WHAT THIS TASK INVOLVES:
Repeat the span of the entries below that starts at the line with "Generate a Blender" and ends at the line with "except Exception: pass", nothing more. Skip the pictures.

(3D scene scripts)
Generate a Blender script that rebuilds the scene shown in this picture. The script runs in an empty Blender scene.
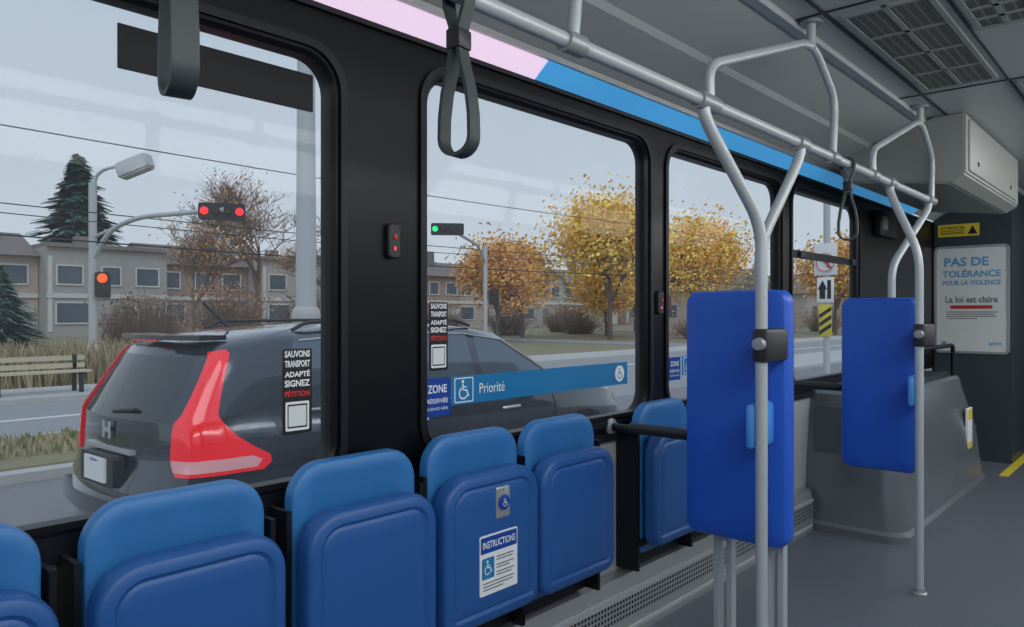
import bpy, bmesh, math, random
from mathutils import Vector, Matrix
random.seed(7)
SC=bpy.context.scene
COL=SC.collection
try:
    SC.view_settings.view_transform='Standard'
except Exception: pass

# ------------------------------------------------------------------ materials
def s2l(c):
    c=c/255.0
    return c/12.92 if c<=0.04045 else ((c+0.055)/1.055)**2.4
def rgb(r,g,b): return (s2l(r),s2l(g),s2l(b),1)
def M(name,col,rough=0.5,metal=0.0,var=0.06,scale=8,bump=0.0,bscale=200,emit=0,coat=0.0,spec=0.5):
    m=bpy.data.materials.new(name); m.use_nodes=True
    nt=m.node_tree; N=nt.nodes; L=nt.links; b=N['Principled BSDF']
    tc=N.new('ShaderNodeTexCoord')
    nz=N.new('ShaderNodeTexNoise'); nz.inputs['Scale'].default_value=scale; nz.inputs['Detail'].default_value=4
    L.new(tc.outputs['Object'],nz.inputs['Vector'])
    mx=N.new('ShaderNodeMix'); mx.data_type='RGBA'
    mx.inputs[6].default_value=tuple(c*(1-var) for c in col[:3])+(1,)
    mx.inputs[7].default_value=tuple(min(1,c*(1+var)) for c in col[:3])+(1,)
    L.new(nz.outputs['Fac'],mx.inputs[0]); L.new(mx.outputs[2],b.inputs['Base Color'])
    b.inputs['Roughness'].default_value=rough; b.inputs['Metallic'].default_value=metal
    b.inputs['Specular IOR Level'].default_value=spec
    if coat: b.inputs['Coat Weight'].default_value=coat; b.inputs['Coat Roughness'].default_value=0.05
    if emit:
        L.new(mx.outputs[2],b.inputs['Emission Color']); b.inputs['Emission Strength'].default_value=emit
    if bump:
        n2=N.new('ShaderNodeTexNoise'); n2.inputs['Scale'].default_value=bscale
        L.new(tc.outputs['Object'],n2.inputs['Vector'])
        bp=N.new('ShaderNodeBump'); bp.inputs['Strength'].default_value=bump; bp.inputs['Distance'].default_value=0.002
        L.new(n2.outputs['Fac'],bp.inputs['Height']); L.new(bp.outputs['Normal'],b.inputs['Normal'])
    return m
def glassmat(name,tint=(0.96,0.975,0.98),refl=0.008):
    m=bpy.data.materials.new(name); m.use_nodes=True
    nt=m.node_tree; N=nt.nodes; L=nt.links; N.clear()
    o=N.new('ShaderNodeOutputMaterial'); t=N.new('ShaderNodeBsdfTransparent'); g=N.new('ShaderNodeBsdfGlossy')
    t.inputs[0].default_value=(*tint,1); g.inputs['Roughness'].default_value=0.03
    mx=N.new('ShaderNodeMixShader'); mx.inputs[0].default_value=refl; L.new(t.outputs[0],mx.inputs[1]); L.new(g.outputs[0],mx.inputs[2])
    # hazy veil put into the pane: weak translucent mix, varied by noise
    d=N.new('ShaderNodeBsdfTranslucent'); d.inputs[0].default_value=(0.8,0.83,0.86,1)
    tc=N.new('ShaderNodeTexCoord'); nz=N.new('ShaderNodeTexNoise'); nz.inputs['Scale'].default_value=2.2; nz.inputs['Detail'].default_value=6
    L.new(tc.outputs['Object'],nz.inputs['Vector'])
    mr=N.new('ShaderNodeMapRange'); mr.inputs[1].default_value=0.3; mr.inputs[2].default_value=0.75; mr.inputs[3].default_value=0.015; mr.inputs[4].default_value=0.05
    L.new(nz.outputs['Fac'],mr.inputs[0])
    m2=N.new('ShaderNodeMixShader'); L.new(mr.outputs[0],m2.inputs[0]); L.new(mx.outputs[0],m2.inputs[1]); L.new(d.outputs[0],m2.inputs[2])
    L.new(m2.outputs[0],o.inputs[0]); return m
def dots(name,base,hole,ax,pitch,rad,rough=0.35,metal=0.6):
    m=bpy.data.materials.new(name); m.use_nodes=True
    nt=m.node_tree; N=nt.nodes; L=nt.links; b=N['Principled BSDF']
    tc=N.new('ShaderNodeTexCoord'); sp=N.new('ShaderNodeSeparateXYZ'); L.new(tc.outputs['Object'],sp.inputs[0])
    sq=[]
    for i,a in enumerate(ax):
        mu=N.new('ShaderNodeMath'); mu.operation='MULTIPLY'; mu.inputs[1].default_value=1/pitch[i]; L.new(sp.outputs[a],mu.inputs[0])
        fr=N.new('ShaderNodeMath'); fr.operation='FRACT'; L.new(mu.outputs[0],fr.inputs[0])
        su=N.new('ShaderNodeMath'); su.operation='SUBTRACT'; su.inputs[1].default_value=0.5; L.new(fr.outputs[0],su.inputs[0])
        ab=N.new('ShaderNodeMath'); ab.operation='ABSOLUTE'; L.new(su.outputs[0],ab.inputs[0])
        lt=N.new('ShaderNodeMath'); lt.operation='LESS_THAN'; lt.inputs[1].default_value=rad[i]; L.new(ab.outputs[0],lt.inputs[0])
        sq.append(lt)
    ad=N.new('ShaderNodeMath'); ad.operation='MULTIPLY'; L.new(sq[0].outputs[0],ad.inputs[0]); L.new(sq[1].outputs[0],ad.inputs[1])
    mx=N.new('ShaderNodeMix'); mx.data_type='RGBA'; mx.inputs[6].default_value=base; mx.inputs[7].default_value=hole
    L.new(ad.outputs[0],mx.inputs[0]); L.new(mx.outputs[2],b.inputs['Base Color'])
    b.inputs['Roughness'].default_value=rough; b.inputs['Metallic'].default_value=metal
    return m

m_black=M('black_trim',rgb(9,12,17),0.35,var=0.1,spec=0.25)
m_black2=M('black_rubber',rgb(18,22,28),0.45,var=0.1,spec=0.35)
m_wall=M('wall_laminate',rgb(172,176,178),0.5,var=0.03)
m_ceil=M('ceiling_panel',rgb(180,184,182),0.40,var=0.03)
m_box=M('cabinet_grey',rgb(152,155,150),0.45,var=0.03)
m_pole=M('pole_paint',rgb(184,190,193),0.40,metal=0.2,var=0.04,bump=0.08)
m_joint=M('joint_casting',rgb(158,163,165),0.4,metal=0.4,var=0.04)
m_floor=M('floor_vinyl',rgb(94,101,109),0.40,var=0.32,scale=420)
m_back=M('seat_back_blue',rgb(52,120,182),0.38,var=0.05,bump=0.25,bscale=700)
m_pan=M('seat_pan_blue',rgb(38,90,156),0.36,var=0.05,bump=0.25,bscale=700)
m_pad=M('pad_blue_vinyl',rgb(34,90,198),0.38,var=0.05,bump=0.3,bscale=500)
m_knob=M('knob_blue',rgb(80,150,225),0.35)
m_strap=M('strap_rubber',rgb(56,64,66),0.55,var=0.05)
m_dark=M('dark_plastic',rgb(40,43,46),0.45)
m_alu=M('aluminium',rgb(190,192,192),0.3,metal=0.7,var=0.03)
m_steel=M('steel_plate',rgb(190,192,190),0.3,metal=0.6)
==
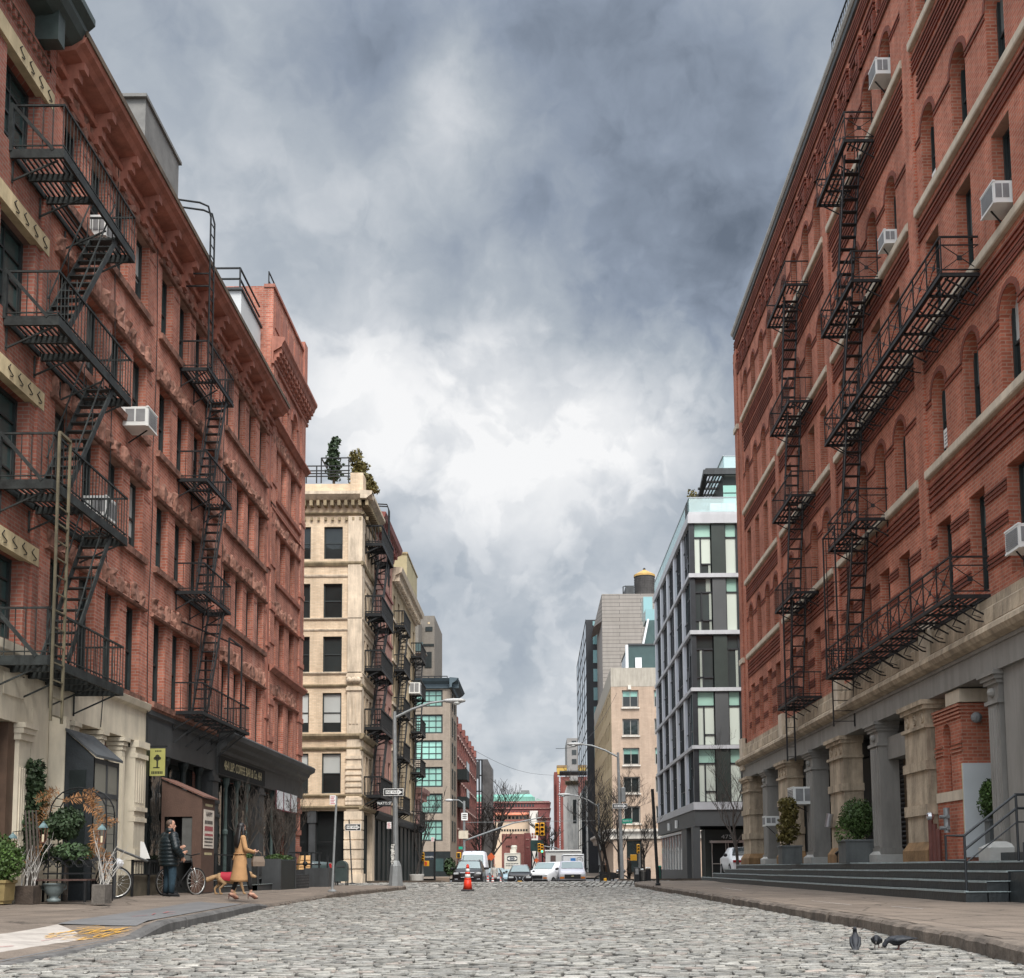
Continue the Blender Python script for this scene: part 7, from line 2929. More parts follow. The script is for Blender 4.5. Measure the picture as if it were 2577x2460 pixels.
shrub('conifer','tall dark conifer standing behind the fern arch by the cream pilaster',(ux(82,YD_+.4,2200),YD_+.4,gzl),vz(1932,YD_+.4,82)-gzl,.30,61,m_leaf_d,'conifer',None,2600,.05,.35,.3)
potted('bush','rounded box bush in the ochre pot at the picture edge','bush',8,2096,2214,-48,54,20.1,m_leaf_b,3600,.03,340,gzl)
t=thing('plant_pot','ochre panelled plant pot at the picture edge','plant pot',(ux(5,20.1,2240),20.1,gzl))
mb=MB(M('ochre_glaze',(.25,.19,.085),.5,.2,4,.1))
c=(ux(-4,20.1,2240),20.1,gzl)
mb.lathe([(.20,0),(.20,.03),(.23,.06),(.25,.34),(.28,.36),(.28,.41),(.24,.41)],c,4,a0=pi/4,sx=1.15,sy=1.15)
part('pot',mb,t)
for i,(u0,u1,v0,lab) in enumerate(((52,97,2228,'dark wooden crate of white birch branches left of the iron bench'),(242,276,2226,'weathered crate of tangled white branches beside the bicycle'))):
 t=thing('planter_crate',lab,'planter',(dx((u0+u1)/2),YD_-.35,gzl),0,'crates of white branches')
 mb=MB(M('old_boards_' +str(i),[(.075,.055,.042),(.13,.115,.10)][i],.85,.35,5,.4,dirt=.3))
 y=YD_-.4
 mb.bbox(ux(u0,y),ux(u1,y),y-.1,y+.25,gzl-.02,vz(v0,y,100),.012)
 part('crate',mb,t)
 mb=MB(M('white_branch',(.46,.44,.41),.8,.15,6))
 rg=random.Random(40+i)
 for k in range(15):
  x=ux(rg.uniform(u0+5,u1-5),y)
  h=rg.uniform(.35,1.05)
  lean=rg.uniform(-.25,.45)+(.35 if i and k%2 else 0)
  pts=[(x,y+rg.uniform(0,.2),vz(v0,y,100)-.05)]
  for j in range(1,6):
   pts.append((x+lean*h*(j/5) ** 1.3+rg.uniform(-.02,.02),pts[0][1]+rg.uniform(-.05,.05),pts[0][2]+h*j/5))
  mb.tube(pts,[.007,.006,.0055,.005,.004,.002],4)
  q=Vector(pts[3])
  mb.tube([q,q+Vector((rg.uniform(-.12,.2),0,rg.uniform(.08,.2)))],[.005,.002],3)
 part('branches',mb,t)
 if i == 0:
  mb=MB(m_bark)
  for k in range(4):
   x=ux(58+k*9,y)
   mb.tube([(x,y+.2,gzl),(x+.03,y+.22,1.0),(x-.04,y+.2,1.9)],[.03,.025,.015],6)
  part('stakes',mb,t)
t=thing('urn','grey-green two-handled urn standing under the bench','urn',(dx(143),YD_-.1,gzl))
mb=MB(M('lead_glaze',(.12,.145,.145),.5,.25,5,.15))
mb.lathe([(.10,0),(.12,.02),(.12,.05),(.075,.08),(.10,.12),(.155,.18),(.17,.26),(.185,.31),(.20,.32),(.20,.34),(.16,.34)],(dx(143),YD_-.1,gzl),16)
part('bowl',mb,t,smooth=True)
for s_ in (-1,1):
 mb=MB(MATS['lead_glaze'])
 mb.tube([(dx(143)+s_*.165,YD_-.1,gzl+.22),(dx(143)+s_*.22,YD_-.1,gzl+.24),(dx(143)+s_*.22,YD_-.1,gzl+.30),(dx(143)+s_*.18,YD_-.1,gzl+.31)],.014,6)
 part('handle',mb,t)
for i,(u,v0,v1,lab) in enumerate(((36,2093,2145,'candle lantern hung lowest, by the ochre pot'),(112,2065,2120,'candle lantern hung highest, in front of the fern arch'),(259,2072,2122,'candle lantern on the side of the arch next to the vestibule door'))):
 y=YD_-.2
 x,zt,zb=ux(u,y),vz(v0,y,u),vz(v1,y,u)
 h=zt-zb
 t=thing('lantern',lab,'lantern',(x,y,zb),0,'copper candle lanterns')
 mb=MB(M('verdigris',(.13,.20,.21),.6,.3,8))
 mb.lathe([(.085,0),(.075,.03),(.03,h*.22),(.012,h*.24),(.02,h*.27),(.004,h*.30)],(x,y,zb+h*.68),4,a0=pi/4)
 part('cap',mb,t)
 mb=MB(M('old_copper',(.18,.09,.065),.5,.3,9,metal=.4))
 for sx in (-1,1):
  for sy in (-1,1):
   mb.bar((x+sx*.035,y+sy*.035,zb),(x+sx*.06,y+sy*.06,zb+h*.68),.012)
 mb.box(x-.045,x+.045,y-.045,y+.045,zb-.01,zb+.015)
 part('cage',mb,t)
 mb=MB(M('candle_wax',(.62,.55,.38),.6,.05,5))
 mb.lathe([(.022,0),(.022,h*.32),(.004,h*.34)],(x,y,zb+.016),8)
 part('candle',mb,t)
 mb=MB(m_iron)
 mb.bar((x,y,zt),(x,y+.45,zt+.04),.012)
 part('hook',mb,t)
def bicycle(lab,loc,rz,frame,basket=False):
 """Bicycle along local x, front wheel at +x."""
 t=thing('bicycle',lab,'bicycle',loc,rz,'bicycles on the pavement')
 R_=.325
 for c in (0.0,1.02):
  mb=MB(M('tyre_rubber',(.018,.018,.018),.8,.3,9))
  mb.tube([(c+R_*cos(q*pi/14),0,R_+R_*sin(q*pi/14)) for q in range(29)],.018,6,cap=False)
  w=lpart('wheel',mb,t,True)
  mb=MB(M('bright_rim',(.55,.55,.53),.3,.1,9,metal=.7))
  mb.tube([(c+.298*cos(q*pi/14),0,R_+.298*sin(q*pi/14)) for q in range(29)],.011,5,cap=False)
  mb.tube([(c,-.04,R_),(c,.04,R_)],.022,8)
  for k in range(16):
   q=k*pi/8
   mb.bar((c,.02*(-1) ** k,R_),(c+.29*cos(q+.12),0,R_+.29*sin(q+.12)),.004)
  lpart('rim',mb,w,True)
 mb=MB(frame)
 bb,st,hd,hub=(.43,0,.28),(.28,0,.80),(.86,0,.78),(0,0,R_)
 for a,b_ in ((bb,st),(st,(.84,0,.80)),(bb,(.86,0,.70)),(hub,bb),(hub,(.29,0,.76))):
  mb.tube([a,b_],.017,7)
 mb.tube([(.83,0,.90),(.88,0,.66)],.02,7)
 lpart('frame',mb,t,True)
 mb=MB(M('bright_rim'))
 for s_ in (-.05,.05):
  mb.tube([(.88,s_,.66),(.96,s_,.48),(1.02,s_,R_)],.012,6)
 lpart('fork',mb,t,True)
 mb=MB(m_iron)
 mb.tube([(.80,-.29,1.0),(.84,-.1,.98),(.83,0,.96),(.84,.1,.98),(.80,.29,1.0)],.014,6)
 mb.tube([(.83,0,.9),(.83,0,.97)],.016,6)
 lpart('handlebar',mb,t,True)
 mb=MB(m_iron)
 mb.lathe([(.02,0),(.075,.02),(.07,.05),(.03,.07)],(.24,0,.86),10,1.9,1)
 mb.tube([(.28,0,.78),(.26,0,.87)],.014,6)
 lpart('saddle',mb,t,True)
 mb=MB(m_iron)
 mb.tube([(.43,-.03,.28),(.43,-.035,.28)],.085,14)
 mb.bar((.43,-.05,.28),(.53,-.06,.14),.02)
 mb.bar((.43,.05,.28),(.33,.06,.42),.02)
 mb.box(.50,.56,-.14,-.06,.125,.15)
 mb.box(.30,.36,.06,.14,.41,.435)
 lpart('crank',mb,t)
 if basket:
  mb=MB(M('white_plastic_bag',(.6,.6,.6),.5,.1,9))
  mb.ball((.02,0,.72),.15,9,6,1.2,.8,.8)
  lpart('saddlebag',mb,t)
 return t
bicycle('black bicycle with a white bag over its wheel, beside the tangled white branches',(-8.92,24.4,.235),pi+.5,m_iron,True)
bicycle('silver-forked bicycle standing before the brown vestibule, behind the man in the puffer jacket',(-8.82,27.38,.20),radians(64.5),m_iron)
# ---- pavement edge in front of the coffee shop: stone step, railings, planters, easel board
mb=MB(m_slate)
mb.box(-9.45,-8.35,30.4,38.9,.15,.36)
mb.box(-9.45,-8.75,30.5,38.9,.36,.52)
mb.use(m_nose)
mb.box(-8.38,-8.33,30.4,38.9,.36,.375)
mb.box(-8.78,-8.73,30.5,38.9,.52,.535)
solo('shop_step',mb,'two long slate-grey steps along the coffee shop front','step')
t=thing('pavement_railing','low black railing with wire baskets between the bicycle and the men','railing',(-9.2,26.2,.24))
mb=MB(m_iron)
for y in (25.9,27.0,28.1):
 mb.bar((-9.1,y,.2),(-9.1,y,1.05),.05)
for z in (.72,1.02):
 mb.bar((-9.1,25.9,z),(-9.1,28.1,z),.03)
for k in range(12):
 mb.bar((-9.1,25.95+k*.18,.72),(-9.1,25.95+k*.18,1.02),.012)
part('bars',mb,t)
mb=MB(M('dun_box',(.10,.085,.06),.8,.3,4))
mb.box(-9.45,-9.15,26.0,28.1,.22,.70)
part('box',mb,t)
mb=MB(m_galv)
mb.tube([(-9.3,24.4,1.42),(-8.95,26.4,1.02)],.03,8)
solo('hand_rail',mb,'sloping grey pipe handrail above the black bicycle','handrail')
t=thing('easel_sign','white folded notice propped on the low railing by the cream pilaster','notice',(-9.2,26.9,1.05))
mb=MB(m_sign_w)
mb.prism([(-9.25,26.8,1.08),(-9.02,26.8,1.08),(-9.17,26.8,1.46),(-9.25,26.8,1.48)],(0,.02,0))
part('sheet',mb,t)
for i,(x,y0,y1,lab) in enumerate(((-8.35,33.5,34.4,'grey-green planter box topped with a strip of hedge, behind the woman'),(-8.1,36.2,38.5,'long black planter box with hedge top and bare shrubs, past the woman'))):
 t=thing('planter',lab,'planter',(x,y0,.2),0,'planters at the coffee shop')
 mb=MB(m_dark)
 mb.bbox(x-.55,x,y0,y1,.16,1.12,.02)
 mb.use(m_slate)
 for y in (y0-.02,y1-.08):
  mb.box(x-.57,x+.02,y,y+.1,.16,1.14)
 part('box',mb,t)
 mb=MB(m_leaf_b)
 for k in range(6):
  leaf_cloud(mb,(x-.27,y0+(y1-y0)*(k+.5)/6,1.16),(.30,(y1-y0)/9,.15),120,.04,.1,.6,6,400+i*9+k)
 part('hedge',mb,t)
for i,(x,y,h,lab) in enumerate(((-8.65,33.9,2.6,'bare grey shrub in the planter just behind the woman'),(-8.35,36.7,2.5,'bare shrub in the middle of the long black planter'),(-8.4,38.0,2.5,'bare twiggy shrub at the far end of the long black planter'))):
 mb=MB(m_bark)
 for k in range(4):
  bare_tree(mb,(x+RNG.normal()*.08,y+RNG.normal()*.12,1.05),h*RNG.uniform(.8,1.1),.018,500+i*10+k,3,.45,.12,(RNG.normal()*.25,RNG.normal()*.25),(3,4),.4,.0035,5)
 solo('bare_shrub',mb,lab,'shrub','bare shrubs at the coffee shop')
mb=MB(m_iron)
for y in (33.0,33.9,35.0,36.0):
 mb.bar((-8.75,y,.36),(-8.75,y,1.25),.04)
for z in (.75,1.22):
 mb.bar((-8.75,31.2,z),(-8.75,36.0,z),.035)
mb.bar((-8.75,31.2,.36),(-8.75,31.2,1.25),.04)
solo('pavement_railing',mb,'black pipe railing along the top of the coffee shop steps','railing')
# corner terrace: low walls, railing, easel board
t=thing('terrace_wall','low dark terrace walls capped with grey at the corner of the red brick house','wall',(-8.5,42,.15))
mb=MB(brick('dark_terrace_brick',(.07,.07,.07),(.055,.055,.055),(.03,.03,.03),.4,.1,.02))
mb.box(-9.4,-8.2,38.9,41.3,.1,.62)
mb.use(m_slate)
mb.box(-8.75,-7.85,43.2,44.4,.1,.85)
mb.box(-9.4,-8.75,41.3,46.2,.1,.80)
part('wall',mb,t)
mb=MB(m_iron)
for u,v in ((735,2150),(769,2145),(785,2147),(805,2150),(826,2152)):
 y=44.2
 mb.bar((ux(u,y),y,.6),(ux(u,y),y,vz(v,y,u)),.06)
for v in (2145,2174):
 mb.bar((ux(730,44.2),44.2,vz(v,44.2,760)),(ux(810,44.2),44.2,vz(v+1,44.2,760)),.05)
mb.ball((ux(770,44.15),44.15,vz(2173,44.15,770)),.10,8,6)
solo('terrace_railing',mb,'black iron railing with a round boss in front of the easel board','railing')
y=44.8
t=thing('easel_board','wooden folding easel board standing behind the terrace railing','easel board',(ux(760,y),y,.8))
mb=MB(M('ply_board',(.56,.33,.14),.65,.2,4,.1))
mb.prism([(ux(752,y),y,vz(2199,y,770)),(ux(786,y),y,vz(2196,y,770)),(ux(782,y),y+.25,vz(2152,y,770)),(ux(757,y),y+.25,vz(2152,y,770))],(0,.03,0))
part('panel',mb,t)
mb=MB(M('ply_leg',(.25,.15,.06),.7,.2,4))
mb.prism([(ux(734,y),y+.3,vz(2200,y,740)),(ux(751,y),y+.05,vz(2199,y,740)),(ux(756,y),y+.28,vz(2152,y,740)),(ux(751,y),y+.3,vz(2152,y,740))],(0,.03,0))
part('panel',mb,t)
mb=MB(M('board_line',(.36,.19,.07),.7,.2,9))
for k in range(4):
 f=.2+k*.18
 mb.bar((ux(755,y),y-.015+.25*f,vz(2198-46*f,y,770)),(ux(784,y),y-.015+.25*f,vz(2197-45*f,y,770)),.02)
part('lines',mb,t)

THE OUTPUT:
Generate a Blender script that rebuilds the scene shown in this picture. The script runs in an empty Blender scene.
import bpy, bmesh, math, random
from mathutils import Vector, Matrix
random.seed(7)
SC=bpy.context.scene
COL=SC.collection
try:
    SC.view_settings.view_transform='Standard'
except Exception: pass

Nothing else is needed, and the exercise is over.